_Source material:_
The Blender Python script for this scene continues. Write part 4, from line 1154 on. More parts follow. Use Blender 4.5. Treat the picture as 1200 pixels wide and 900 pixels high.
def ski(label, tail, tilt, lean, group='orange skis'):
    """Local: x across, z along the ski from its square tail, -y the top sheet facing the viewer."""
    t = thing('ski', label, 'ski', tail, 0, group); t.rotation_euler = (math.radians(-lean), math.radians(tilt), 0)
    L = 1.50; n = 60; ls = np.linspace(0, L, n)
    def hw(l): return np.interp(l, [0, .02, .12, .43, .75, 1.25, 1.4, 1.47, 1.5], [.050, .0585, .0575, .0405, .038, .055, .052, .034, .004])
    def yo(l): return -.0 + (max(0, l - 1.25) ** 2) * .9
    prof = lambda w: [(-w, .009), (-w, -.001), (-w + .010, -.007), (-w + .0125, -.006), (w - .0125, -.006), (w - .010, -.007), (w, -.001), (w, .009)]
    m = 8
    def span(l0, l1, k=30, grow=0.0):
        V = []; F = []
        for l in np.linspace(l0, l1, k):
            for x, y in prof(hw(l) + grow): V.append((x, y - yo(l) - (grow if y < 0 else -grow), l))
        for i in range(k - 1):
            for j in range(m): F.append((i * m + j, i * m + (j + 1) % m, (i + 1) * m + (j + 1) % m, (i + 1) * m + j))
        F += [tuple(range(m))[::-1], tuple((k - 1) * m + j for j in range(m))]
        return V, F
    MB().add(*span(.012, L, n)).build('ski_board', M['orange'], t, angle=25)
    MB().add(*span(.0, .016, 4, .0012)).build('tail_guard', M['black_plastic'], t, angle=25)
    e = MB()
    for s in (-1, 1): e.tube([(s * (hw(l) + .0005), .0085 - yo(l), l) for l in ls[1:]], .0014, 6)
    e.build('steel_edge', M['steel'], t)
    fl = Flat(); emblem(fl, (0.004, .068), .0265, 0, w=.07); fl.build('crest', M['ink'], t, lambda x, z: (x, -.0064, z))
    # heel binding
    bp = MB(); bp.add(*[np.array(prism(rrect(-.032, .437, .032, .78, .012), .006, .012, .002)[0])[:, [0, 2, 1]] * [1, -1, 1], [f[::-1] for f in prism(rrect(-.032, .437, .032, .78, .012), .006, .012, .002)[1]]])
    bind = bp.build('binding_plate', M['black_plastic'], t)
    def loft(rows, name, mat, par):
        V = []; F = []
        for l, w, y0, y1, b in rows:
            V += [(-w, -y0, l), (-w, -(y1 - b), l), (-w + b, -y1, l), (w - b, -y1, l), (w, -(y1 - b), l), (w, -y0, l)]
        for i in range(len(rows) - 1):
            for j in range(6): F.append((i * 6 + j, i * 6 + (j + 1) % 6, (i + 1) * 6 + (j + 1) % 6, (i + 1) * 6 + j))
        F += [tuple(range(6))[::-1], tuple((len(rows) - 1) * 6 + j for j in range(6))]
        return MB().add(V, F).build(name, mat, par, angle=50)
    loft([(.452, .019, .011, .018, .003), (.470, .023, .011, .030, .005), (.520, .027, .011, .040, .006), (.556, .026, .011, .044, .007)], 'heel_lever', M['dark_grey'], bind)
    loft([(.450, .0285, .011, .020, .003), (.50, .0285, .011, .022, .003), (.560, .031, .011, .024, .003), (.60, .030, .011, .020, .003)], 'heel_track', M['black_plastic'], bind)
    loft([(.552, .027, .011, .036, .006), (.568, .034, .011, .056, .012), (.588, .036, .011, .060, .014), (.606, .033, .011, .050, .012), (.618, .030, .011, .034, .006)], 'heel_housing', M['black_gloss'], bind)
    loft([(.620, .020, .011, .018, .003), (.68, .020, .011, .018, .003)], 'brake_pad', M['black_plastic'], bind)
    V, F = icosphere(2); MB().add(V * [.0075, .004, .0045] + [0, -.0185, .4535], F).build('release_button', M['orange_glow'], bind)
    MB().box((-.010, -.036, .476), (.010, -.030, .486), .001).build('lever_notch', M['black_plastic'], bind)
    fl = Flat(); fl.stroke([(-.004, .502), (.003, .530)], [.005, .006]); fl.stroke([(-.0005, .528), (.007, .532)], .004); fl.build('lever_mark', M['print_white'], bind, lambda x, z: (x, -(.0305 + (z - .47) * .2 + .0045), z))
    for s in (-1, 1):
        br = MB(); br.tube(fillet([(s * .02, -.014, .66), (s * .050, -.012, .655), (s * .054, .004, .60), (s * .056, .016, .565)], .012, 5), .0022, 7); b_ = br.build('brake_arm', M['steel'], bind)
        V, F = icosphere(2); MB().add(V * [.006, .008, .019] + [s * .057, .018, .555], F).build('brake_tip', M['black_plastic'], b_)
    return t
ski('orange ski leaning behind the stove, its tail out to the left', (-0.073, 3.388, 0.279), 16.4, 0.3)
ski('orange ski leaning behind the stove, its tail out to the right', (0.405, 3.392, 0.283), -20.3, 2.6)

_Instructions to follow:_
Reproduce the listing above word for word.

_Problem solution:_
The Blender Python script for this scene continues. Write part 4, from line 1154 on. More parts follow. Use Blender 4.5. Treat the picture as 1200 pixels wide and 900 pixels high.
def ski(label, tail, tilt, lean, group='orange skis'):
    """Local: x across, z along the ski from its square tail, -y the top sheet facing the viewer."""
    t = thing('ski', label, 'ski', tail, 0, group); t.rotation_euler = (math.radians(-lean), math.radians(tilt), 0)
    L = 1.50; n = 60; ls = np.linspace(0, L, n)
    def hw(l): return np.interp(l, [0, .02, .12, .43, .75, 1.25, 1.4, 1.47, 1.5], [.050, .0585, .0575, .0405, .038, .055, .052, .034, .004])
    def yo(l): return -.0 + (max(0, l - 1.25) ** 2) * .9
    prof = lambda w: [(-w, .009), (-w, -.001), (-w + .010, -.007), (-w + .0125, -.006), (w - .0125, -.006), (w - .010, -.007), (w, -.001), (w, .009)]
    m = 8
    def span(l0, l1, k=30, grow=0.0):
        V = []; F = []
        for l in np.linspace(l0, l1, k):
            for x, y in prof(hw(l) + grow): V.append((x, y - yo(l) - (grow if y < 0 else -grow), l))
        for i in range(k - 1):
            for j in range(m): F.append((i * m + j, i * m + (j + 1) % m, (i + 1) * m + (j + 1) % m, (i + 1) * m + j))
        F += [tuple(range(m))[::-1], tuple((k - 1) * m + j for j in range(m))]
        return V, F
    MB().add(*span(.012, L, n)).build('ski_board', M['orange'], t, angle=25)
    MB().add(*span(.0, .016, 4, .0012)).build('tail_guard', M['black_plastic'], t, angle=25)
    e = MB()
    for s in (-1, 1): e.tube([(s * (hw(l) + .0005), .0085 - yo(l), l) for l in ls[1:]], .0014, 6)
    e.build('steel_edge', M['steel'], t)
    fl = Flat(); emblem(fl, (0.004, .068), .0265, 0, w=.07); fl.build('crest', M['ink'], t, lambda x, z: (x, -.0064, z))
    # heel binding
    bp = MB(); bp.add(*[np.array(prism(rrect(-.032, .437, .032, .78, .012), .006, .012, .002)[0])[:, [0, 2, 1]] * [1, -1, 1], [f[::-1] for f in prism(rrect(-.032, .437, .032, .78, .012), .006, .012, .002)[1]]])
    bind = bp.build('binding_plate', M['black_plastic'], t)
    def loft(rows, name, mat, par):
        V = []; F = []
        for l, w, y0, y1, b in rows:
            V += [(-w, -y0, l), (-w, -(y1 - b), l), (-w + b, -y1, l), (w - b, -y1, l), (w, -(y1 - b), l), (w, -y0, l)]
        for i in range(len(rows) - 1):
            for j in range(6): F.append((i * 6 + j, i * 6 + (j + 1) % 6, (i + 1) * 6 + (j + 1) % 6, (i + 1) * 6 + j))
        F += [tuple(range(6))[::-1], tuple((len(rows) - 1) * 6 + j for j in range(6))]
        return MB().add(V, F).build(name, mat, par, angle=50)
    loft([(.452, .019, .011, .018, .003), (.470, .023, .011, .030, .005), (.520, .027, .011, .040, .006), (.556, .026, .011, .044, .007)], 'heel_lever', M['dark_grey'], bind)
    loft([(.450, .0285, .011, .020, .003), (.50, .0285, .011, .022, .003), (.560, .031, .011, .024, .003), (.60, .030, .011, .020, .003)], 'heel_track', M['black_plastic'], bind)
    loft([(.552, .027, .011, .036, .006), (.568, .034, .011, .056, .012), (.588, .036, .011, .060, .014), (.606, .033, .011, .050, .012), (.618, .030, .011, .034, .006)], 'heel_housing', M['black_gloss'], bind)
    loft([(.620, .020, .011, .018, .003), (.68, .020, .011, .018, .003)], 'brake_pad', M['black_plastic'], bind)
    V, F = icosphere(2); MB().add(V * [.0075, .004, .0045] + [0, -.0185, .4535], F).build('release_button', M['orange_glow'], bind)
    MB().box((-.010, -.036, .476), (.010, -.030, .486), .001).build('lever_notch', M['black_plastic'], bind)
    fl = Flat(); fl.stroke([(-.004, .502), (.003, .530)], [.005, .006]); fl.stroke([(-.0005, .528), (.007, .532)], .004); fl.build('lever_mark', M['print_white'], bind, lambda x, z: (x, -(.0305 + (z - .47) * .2 + .0045), z))
    for s in (-1, 1):
        br = MB(); br.tube(fillet([(s * .02, -.014, .66), (s * .050, -.012, .655), (s * .054, .004, .60), (s * .056, .016, .565)], .012, 5), .0022, 7); b_ = br.build('brake_arm', M['steel'], bind)
        V, F = icosphere(2); MB().add(V * [.006, .008, .019] + [s * .057, .018, .555], F).build('brake_tip', M['black_plastic'], b_)
    return t
ski('orange ski leaning behind the stove, its tail out to the left', (-0.073, 3.388, 0.279), 16.4, 0.3)
ski('orange ski leaning behind the stove, its tail out to the right', (0.405, 3.392, 0.283), -20.3, 2.6)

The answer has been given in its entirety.